La preuve est que je marche aujourd'hui et je fais même du théâtre. Vous en rendez-vous compte ' (Rire).» Riad tenait alors une petite table de cigarettes dans sa commune, puis il a travaillé longtemps comme serveur dans une cafétéria avant que le Théâtre régional de Souk Ahras ne lui ouvre ses portes en 2011.
«Après l'ouverture du TRA, je suis allé me présenter et là, je rencontre le metteur en scène, Yacine Tousni, que je ne remercierai jamais assez, car il a cru en moi. Il m'a beaucoup aidé et m'a fait confiance. C'est lui qui m'a donné ma première chance», assure-t-il.
Kechrouda
Riad participe donc dans la première pièce présentée par le TRA, un projet de Yacine Tousni, intitulée Adam et le monstre. «J'ai appris le texte comme si on apprenait un cours d'histoire ou de géographie. Yacine Tounsi s'occupait à la fois des répétitions mais aussi de notre formation.

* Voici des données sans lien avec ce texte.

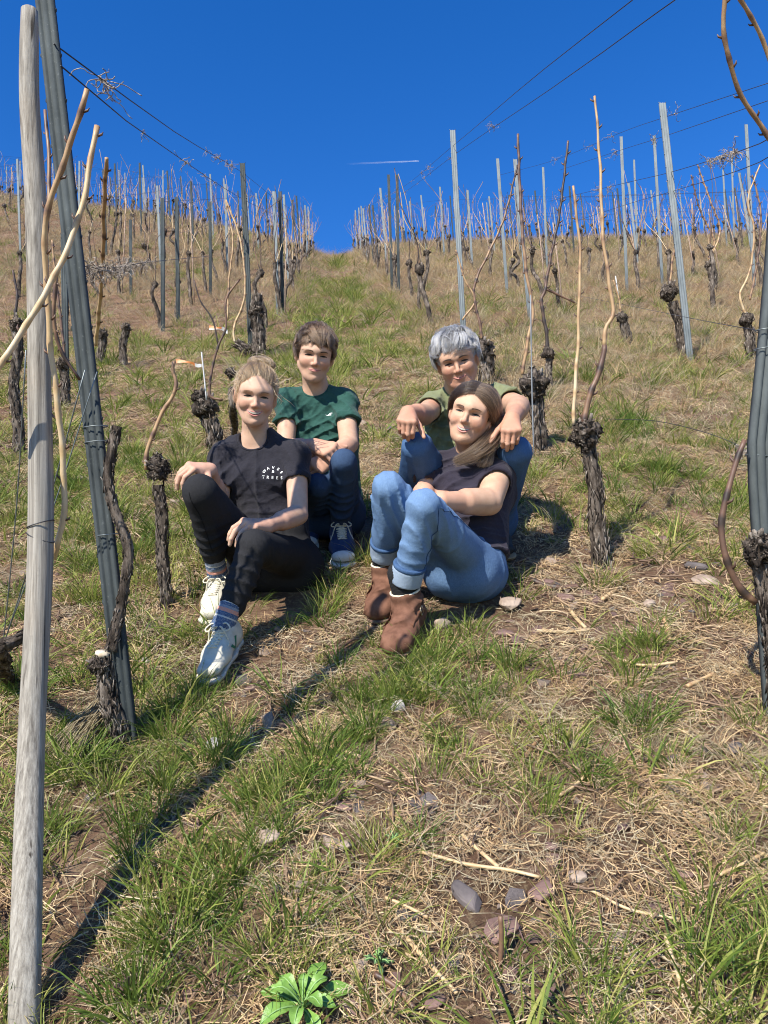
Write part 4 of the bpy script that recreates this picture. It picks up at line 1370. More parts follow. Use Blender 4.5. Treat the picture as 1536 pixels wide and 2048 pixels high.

J'avoue qu'il a, tellement, souffert avec moi», avoue-t-il. Puis, Riad enchaîne les rôles et les spectacles. Il a, notamment, participé dans une tournée nationale avec le TRA et en 2012 à son premier Festival du théâtre professionnel avec le théâtre de Khenchela. Puis, il a incarné le premier rôle dans une pièce de Lahcène Chiba et joué dans le spectacle de Haïdar Benhassine, avant de faire la rencontre du metteur en scène, Ahmed Rezzak.
Riad participe avec lui dans son spectacle Ceux qui montent en bas, présenté à la 9e édition du Festival du théâtre professionnel. Le grand public l'a réellement découvert dans Torchaka, dans son deuxième spectacle avec Ahmed Rezzak, qui a raflé le grand prix de la 10e édition du même festival.
Dans la 11e édition, Riad participe dans Kechrouda, du même metteur en scène qui raflé les prix de la meilleure mise en scène, meilleur texte, meilleur premier rôle féminin et meilleur deuxième rôle masculin. Aujourd'hui, Riad est devenu un comédien professionnel, convoité, à la fois, par le théâtre pour enfants et par le théâtre pour adultes.
Entre autres, il a travaillé aussi avec beaucoup de metteurs en scène, dont Tounès Aït Ali et Aïssa Jekati. Il avoue qu'il est, aujourd'hui, un autre homme. Il dit qu'il est comblé et va même se marier dans quelques mois. «Je respecte tous les metteurs en scène, mais Ahmed Rezzak est un monument.
Il est celui qui a illuminé ma vie, car il est, avant tout, un artiste et un humaniste. Quant au théâtre, il m'a tout appris. Il m'a permis de regagner confiance en moi et ne jamais m'affaiblir. Merci pour tous ceux qui m'ont aidé de près ou de loin à réaliser mon rêve», insiste-t-il. Riad assure que son mariage sera célébré non pas par la musique mais par une pièce théâtrale qui sera présentée dans son village avec des comédiens connus qui lui ont promis d'y être là.
Mais avant de clôturer notre interview, il a insisté pour passer un message aux responsables des théâtres, aux metteurs en scène et acteurs du secteur culturel en Algérie concernant les jeunes comédiens en situation de handicap : «Pour les ministères de la Solidarité et celui de la Culture : ouvrez les portes aux gens se trouvant en situation de handicap, car ils ont en eux un trésor qui vaut plus que l'or.
C'est la détermination et le dévouement. Oubliez les 3000 DA que vous leur donnez et pensez à leur capacité et à leur talent. Donnez leur cette chance dont ils en ont besoin pour réaliser leur rêve et leur permettre d'exister dans notre pays. Laissez-nous prouver ce que nous sommes capables de faire.
Enfin, je demande juste à ce que vous regardiez l'artiste en tant qu'artiste, sans aucune forme de discrimination. Vous allez nous rendre un grand service.»